WRITTEN INSTRUCTION
Everything from the first line of the data below through the line that contains "1600), (1640, 1470)])" should be written out exactly, please, and nothing more; the pictures stay out.

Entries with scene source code
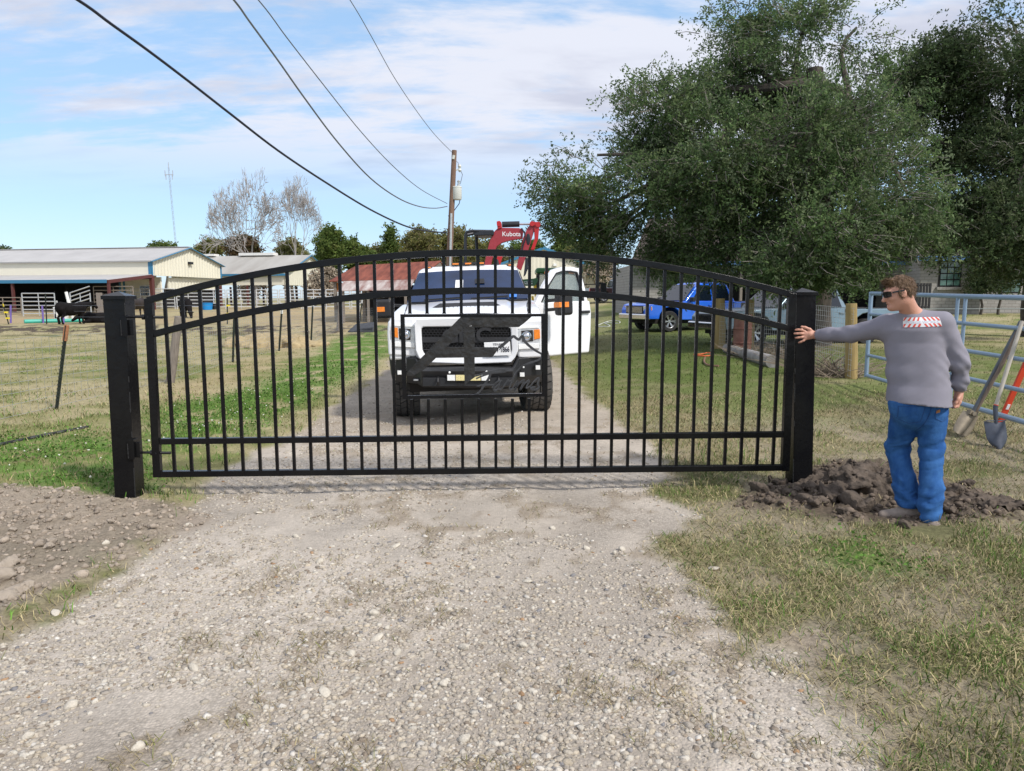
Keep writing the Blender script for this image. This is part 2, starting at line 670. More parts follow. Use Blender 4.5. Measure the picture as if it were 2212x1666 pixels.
SOIL_R = g2([(1590, 1085), (1700, 1040), (1790, 1000), (1930, 1005), (2060, 1050), (2170, 1082), (2190, 1118), (2000, 1142), (1850, 1132), (1700, 1118)])
LUSH_L = [(-9, 7.6)] + g2([(0, 945), (150, 930), (235, 945), (330, 1000), (330, 1060), (250, 1072), (120, 1060), (0, 1052)]) + [(-9, 5.9)]
CLOVER = g2([(335, 880), (520, 845), (640, 790), (720, 735), (830, 695), (848, 760), (760, 815), (700, 850), (600, 905), (520, 945), (335, 975)])
LAWN = g2([(1290, 690), (1720, 690), (1760, 760), (1700, 830), (1550, 850), (1300, 790)])
HAY = g2([(560, 686), (846, 676), (846, 700), (740, 722), (700, 745), (600, 770), (520, 735)])
BARE = g2([(335, 850), (450, 815), (560, 775), (600, 780), (500, 830), (335, 885)])
PATCH_R = g2([(1760, 1180), (1830, 1165), (1930, 1200), (1990, 1235), (1900, 1250), (1800, 1230)])
MUD_R = g2([(1640, 1360), (1760, 1320), (1850, 1360), (2010, 1390), (1960, 1450), (1800, 1400), (1700, 1450), (1900, 1560), (1880, 1666), (1760, 1600), (1640, 1470)])

VERGE_L = [(-9, 3.4)] + g2([(0, 1330), (60, 1300), (160, 1265), (300, 1195), (420, 1130), (470, 1150), (330, 1230), (150, 1330), (0, 1450)]) + [(-9, 2.2)]
def zones(X, Y):
    n1 = fbm(X * 0.55, Y * 0.55, 1.0, 4)
    n2 = fbm(X * 2.3, Y * 2.3, 4.0, 4)
    n3 = fbm(X * 7.5, Y * 7.5, 9.0, 3)
    wob = (n2 - 0.5) * 0.75 + (n3 - 0.5) * 0.35
    far = np.clip(Y / 8.0, 1.0, 6.0)
    z = {'n1': n1, 'n2': n2, 'n3': n3}
    def m(poly, soft, k=1.0):
        d = poly_sd(X, Y, poly) + wob * k
        return 1 - ss(d, -soft, soft)
    z['drive'] = m(DRIVE, 0.10, 0.55)
    z['soilL'] = m(SOIL_L, 0.12, 0.5)
    z['soilR'] = m(SOIL_R, 0.10, 0.35)
    z['lushL'] = m(LUSH_L, 0.25, 0.7)
    z['vergeL'] = m(VERGE_L, 0.15, 0.4)
    z['clover'] = m(CLOVER, 0.4, 1.2) * ss(n2 + 0.3 * n3, 0.47, 0.60)
    z['lawn'] = m(LAWN, 2.0, 3.0)
    z['hay'] = m(HAY, 1.5, 4.0)
    z['bare'] = m(BARE, 0.5, 1.2)
    z['patch'] = m(PATCH_R, 0.18, 0.5)
    z['mud'] = m(MUD_R, 0.16, 0.6) * (1 - z['drive'])
    return z

def lerp(a, b, t):
    t = np.asarray(t)[..., None] if np.ndim(t) else t
    return np.asarray(a) * (1 - t) + np.asarray(b) * t

C_GRAVEL = np.array((0.44, 0.388, 0.328))
C_DUST = np.array((0.49, 0.437, 0.375))
C_BROWN = np.array((0.25, 0.20, 0.145))
C_SOIL = np.array((0.33, 0.275, 0.22))
C_DARK = np.array((0.10, 0.078, 0.06))
C_DRY = np.array((0.37, 0.32, 0.185))
C_OLIVE = np.array((0.215, 0.21, 0.085))
C_GREEN = np.array((0.095, 0.19, 0.028))
C_HAY = np.array((0.43, 0.34, 0.20))
C_LAWN = np.array((0.10, 0.145, 0.032))  # lawn green, with the shade lying on it put into the colour

def ground_color(X, Y):
    z = zones(X, Y)
    n1, n2, n3 = z['n1'], z['n2'], z['n3']
    base = lerp(C_DRY, C_OLIVE, ss(n1 * 0.6 + n2 * 0.4, 0.40, 0.62))
    base = lerp(base, C_GREEN, ss(n2 * 0.5 + n1 * 0.5, 0.56, 0.70) * 0.55)
    right = ss(X, 0.8, 1.6) * (1 - ss(Y, 8, 10))
    verge = lerp(np.array((0.285, 0.245, 0.17)), np.array((0.17, 0.165, 0.08)), ss(n2, 0.40, 0.62))
    base = lerp(base, verge, right)
    base = lerp(base, lerp(C_LAWN, C_DRY * 0.75, ss(n2, 0.5, 0.68) * 0.6), ss(X, 0.8, 2.0) * ss(Y, 8, 10) * (1 - ss(Y, 17, 22)) * 0.8)
    base = lerp(base, np.array((.30, .25, .15)), ss(X, 0.8, 1.6) * ss(Y, 6.2, 7.5) * (1 - ss(Y, 10, 13)) * ss(n2 * .6 + n1 * .4, .44, .58) * .75)
    base = lerp(base, C_LAWN * 0.9, z['lawn'] * 0.85)
    base = lerp(base, C_HAY, z['hay'] * ss(n2, 0.3, 0.5))
    base = lerp(base, C_HAY * 0.9, z['bare'] * 0.8)
    base = lerp(base, C_GREEN, z['clover'] * 0.9)
    base = lerp(base, lerp(C_GREEN, C_OLIVE, ss(n3, 0.45, 0.62)), z['lushL'] * 0.85)
    base = lerp(base, lerp(np.array((.27, .225, .15)), np.array((.17, .17, .075)), ss(n3, .5, .65)), z['vergeL'] * .9)
    base = lerp(base, C_GREEN, z['patch'] * 0.55)
    base = lerp(base, np.array((0.33, 0.275, 0.22)), z['mud'] * 0.75)
    # manure and trampled dirt by the barns
    dirt = ss(Y, 28, 34) * (1 - ss(Y, 41, 46)) * ss(n2 + 0.4 * n1, 0.66, 0.76) * (X < -2)
    base = lerp(base, C_DARK * 0.9, dirt)
    base = lerp(base, C_HAY * 0.85, ss(Y, 40, 47) * (1 - ss(Y, 70, 80)) * (X < 0) * ss(n1, 0.32, 0.52))
    g = lerp(C_GRAVEL, C_DUST, ss(n1, 0.40, 0.58))
    g = lerp(g, C_BROWN * 1.05, ss(n2 * 0.55 + n3 * 0.45, 0.53, 0.64) * 0.62 * (1 - ss(Y, 9, 14)))
    g = g * (0.90 + 0.22 * ss(n1 * .5 + n2 * .5, .38, .62))[..., None]
    g = lerp(g, np.array((0.42, 0.35, 0.27)), ss(Y, 6, 9) * 0.45)
    base = lerp(base, g, z['drive'])
    pale = ss(X, 9, 11) * ss(Y, 52, 56) * (1 - ss(Y, 66, 70))
    base = lerp(base, np.array((0.45, 0.42, 0.37)), pale)
    base = lerp(base, lerp(C_SOIL, C_SOIL * 0.78, ss(n2, 0.42, 0.66)), z['soilL'] * 0.92)
    base = lerp(base, lerp(C_DARK, np.array((.19, .15, .115)), ss(n3, 0.4, 0.7)), z['soilR'] * 0.95)  # dug soil, its colour darkened to hold the man's shadow
    return base, z

def G0(u, v):
    d = ray(u, v)
    return d.x * CAMH / -d.z, d.y * CAMH / -d.z
def relief(X, Y, z):
    near = 1 - ss(Y, 10, 16)
    h = (z['n3'] - 0.5) * 0.018 * near * (1 - 0.3 * z['drive']) + (z['n2'] - 0.5) * 0.05 * near
    cl = fbm(X * 11, Y * 11, 3.0, 4)
    h = h + z['soilL'] * (0.01 + (np.abs(cl - 0.5) * 0.10))
    fl_, fr_ = G0(1945, 1118), G0(2003, 1146)
    feet = np.minimum(np.hypot(X - fl_[0], Y - fl_[1]), np.hypot(X - fr_[0], Y - fr_[1]))
    h = h + z['soilR'] * (np.abs(cl - 0.5) * 0.22) * ss(feet, .14, .34)
    rut = np.exp(-((Y - (5.98 + 0.058 * X)) / 0.10) ** 2) * (X > -2.9) * (X < 1.3)
    h = h - 0.03 * rut
    return h

ys = np.concatenate([np.linspace(-26, 0.2, 14), 0.9 + np.cumsum(np.full(430, 1.0) * 0.0105 * np.exp(np.arange(430) * 0.0125))])
ys = ys[ys < 30]
ys = np.concatenate([ys, ys[-1] * 1.035 ** np.arange(1, 165)])
ys = ys[ys < 4500]
sx = np.linspace(-1.15, 1.15, 560)
sx = np.concatenate([[-9, -5, -3.2, -2.4, -1.9, -1.6, -1.4, -1.25], sx, [1.25, 1.4, 1.6, 1.9, 2.4, 3.2, 5, 9]])
GX = sx[None, :] * np.maximum(ys[:, None], 0.0) * 1.0 + sx[None, :] * 1.6
GY = np.repeat(ys[:, None], len(sx), 1)
gc, gz = ground_color(GX.ravel(), GY.ravel())
HZ = H(GX.ravel(), GY.ravel()) + relief(GX.ravel(), GY.ravel(), gz)
GV = np.stack([GX.ravel(), GY.ravel(), HZ], 1)
nr, ncx = GX.shape
ii = (np.arange(nr - 1)[:, None] * ncx + np.arange(ncx - 1)[None]).ravel()
GF = np.stack([ii, ii + 1, ii + ncx + 1, ii + ncx], 1)
dfc = gz['drive'][GF].mean(1)
sfc = np.maximum(gz['soilL'], gz['soilR'])[GF].mean(1)

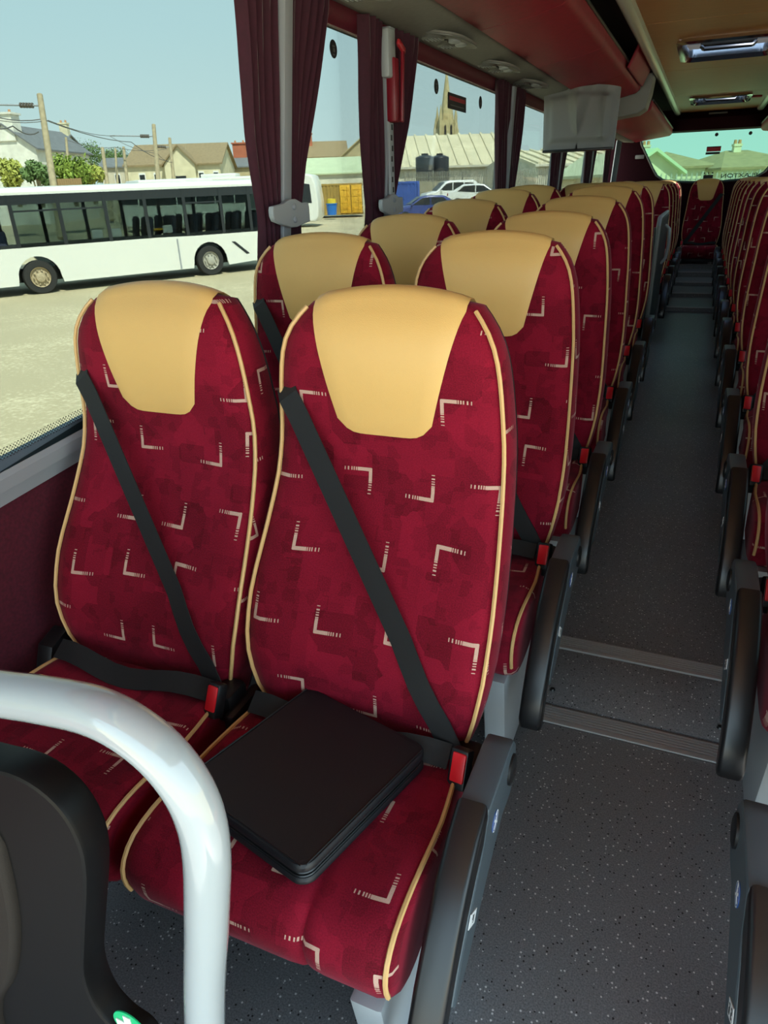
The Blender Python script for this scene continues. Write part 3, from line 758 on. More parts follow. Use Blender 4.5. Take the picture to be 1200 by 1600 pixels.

OUTPUT BELOW
Keep writing the Blender script for this image. This is part 2, starting at line 670. More parts follow. Use Blender 4.5. Measure the picture as if it were 2212x1666 pixels.
SOIL_R = g2([(1590, 1085), (1700, 1040), (1790, 1000), (1930, 1005), (2060, 1050), (2170, 1082), (2190, 1118), (2000, 1142), (1850, 1132), (1700, 1118)])
LUSH_L = [(-9, 7.6)] + g2([(0, 945), (150, 930), (235, 945), (330, 1000), (330, 1060), (250, 1072), (120, 1060), (0, 1052)]) + [(-9, 5.9)]
CLOVER = g2([(335, 880), (520, 845), (640, 790), (720, 735), (830, 695), (848, 760), (760, 815), (700, 850), (600, 905), (520, 945), (335, 975)])
LAWN = g2([(1290, 690), (1720, 690), (1760, 760), (1700, 830), (1550, 850), (1300, 790)])
HAY = g2([(560, 686), (846, 676), (846, 700), (740, 722), (700, 745), (600, 770), (520, 735)])
BARE = g2([(335, 850), (450, 815), (560, 775), (600, 780), (500, 830), (335, 885)])
PATCH_R = g2([(1760, 1180), (1830, 1165), (1930, 1200), (1990, 1235), (1900, 1250), (1800, 1230)])
MUD_R = g2([(1640, 1360), (1760, 1320), (1850, 1360), (2010, 1390), (1960, 1450), (1800, 1400), (1700, 1450), (1900, 1560), (1880, 1666), (1760, 1600), (1640, 1470)])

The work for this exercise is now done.